== STATED GOAL ==
Transcribe the material in full, exactly as written.

== SUPPLIED MATERIAL ==

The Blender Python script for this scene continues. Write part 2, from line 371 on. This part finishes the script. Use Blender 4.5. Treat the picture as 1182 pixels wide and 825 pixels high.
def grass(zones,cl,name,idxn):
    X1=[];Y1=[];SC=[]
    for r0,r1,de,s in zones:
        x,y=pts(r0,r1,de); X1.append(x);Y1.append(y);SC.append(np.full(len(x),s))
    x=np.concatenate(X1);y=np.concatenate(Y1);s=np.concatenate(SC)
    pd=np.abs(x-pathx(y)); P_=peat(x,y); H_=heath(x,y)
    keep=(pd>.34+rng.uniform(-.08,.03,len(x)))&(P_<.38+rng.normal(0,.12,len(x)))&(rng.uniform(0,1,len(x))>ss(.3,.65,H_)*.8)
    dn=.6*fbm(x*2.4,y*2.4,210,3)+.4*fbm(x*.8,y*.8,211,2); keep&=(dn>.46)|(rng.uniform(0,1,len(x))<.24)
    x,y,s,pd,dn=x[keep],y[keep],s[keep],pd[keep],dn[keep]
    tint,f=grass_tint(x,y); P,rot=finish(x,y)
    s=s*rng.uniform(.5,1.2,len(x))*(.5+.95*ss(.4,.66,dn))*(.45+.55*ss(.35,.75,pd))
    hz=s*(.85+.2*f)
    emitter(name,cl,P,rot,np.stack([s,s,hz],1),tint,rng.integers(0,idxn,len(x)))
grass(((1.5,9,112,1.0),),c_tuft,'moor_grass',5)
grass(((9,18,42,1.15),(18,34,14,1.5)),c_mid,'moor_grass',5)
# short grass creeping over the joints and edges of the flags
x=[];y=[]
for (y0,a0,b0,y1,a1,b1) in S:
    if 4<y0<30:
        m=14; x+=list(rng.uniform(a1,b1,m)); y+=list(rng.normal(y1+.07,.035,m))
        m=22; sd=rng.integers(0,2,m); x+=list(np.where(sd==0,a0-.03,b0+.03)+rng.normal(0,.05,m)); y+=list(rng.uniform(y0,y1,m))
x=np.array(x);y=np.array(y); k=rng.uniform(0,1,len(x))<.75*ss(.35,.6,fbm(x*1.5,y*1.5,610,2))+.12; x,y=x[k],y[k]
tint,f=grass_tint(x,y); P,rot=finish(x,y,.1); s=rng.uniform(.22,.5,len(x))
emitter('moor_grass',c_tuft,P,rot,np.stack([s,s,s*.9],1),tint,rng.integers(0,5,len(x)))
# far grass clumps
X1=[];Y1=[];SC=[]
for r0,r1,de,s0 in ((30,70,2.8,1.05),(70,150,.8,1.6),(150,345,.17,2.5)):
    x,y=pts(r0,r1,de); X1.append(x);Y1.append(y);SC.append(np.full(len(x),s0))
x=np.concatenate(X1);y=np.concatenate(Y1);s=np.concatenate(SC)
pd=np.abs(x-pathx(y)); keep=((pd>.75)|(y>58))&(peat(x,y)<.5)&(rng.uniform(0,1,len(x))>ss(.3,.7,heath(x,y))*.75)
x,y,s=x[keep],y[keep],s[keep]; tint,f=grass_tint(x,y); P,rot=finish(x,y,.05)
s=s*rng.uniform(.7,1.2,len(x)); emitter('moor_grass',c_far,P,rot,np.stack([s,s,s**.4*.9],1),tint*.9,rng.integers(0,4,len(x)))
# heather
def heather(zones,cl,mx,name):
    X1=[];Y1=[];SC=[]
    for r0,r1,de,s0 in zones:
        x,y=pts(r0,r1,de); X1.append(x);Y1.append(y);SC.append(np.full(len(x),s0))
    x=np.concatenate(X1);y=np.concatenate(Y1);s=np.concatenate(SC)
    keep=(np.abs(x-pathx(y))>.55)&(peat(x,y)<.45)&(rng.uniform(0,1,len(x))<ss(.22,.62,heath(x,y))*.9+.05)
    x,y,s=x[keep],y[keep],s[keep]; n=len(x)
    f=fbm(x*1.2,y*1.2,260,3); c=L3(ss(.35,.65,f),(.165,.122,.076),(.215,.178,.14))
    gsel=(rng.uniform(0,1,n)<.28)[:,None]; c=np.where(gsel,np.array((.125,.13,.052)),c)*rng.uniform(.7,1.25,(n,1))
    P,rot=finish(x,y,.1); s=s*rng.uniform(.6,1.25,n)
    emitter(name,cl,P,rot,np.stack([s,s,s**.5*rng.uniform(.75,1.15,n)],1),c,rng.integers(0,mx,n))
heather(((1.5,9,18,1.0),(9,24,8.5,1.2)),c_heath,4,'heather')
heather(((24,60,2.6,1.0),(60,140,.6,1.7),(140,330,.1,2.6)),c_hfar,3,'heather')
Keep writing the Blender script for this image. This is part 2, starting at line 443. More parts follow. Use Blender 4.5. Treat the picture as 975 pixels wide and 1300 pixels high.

== RESULT FOR THIS TASK ==
The Blender Python script for this scene continues. Write part 2, from line 371 on. This part finishes the script. Use Blender 4.5. Treat the picture as 1182 pixels wide and 825 pixels high.
def grass(zones,cl,name,idxn):
    X1=[];Y1=[];SC=[]
    for r0,r1,de,s in zones:
        x,y=pts(r0,r1,de); X1.append(x);Y1.append(y);SC.append(np.full(len(x),s))
    x=np.concatenate(X1);y=np.concatenate(Y1);s=np.concatenate(SC)
    pd=np.abs(x-pathx(y)); P_=peat(x,y); H_=heath(x,y)
    keep=(pd>.34+rng.uniform(-.08,.03,len(x)))&(P_<.38+rng.normal(0,.12,len(x)))&(rng.uniform(0,1,len(x))>ss(.3,.65,H_)*.8)
    dn=.6*fbm(x*2.4,y*2.4,210,3)+.4*fbm(x*.8,y*.8,211,2); keep&=(dn>.46)|(rng.uniform(0,1,len(x))<.24)
    x,y,s,pd,dn=x[keep],y[keep],s[keep],pd[keep],dn[keep]
    tint,f=grass_tint(x,y); P,rot=finish(x,y)
    s=s*rng.uniform(.5,1.2,len(x))*(.5+.95*ss(.4,.66,dn))*(.45+.55*ss(.35,.75,pd))
    hz=s*(.85+.2*f)
    emitter(name,cl,P,rot,np.stack([s,s,hz],1),tint,rng.integers(0,idxn,len(x)))
grass(((1.5,9,112,1.0),),c_tuft,'moor_grass',5)
grass(((9,18,42,1.15),(18,34,14,1.5)),c_mid,'moor_grass',5)
# short grass creeping over the joints and edges of the flags
x=[];y=[]
for (y0,a0,b0,y1,a1,b1) in S:
    if 4<y0<30:
        m=14; x+=list(rng.uniform(a1,b1,m)); y+=list(rng.normal(y1+.07,.035,m))
        m=22; sd=rng.integers(0,2,m); x+=list(np.where(sd==0,a0-.03,b0+.03)+rng.normal(0,.05,m)); y+=list(rng.uniform(y0,y1,m))
x=np.array(x);y=np.array(y); k=rng.uniform(0,1,len(x))<.75*ss(.35,.6,fbm(x*1.5,y*1.5,610,2))+.12; x,y=x[k],y[k]
tint,f=grass_tint(x,y); P,rot=finish(x,y,.1); s=rng.uniform(.22,.5,len(x))
emitter('moor_grass',c_tuft,P,rot,np.stack([s,s,s*.9],1),tint,rng.integers(0,5,len(x)))
# far grass clumps
X1=[];Y1=[];SC=[]
for r0,r1,de,s0 in ((30,70,2.8,1.05),(70,150,.8,1.6),(150,345,.17,2.5)):
    x,y=pts(r0,r1,de); X1.append(x);Y1.append(y);SC.append(np.full(len(x),s0))
x=np.concatenate(X1);y=np.concatenate(Y1);s=np.concatenate(SC)
pd=np.abs(x-pathx(y)); keep=((pd>.75)|(y>58))&(peat(x,y)<.5)&(rng.uniform(0,1,len(x))>ss(.3,.7,heath(x,y))*.75)
x,y,s=x[keep],y[keep],s[keep]; tint,f=grass_tint(x,y); P,rot=finish(x,y,.05)
s=s*rng.uniform(.7,1.2,len(x)); emitter('moor_grass',c_far,P,rot,np.stack([s,s,s**.4*.9],1),tint*.9,rng.integers(0,4,len(x)))
# heather
def heather(zones,cl,mx,name):
    X1=[];Y1=[];SC=[]
    for r0,r1,de,s0 in zones:
        x,y=pts(r0,r1,de); X1.append(x);Y1.append(y);SC.append(np.full(len(x),s0))
    x=np.concatenate(X1);y=np.concatenate(Y1);s=np.concatenate(SC)
    keep=(np.abs(x-pathx(y))>.55)&(peat(x,y)<.45)&(rng.uniform(0,1,len(x))<ss(.22,.62,heath(x,y))*.9+.05)
    x,y,s=x[keep],y[keep],s[keep]; n=len(x)
    f=fbm(x*1.2,y*1.2,260,3); c=L3(ss(.35,.65,f),(.165,.122,.076),(.215,.178,.14))
    gsel=(rng.uniform(0,1,n)<.28)[:,None]; c=np.where(gsel,np.array((.125,.13,.052)),c)*rng.uniform(.7,1.25,(n,1))
    P,rot=finish(x,y,.1); s=s*rng.uniform(.6,1.25,n)
    emitter(name,cl,P,rot,np.stack([s,s,s**.5*rng.uniform(.75,1.15,n)],1),c,rng.integers(0,mx,n))
heather(((1.5,9,18,1.0),(9,24,8.5,1.2)),c_heath,4,'heather')
heather(((24,60,2.6,1.0),(60,140,.6,1.7),(140,330,.1,2.6)),c_hfar,3,'heather')
Keep writing the Blender script for this image. This is part 2, starting at line 443. More parts follow. Use Blender 4.5. Treat the picture as 975 pixels wide and 1300 pixels high.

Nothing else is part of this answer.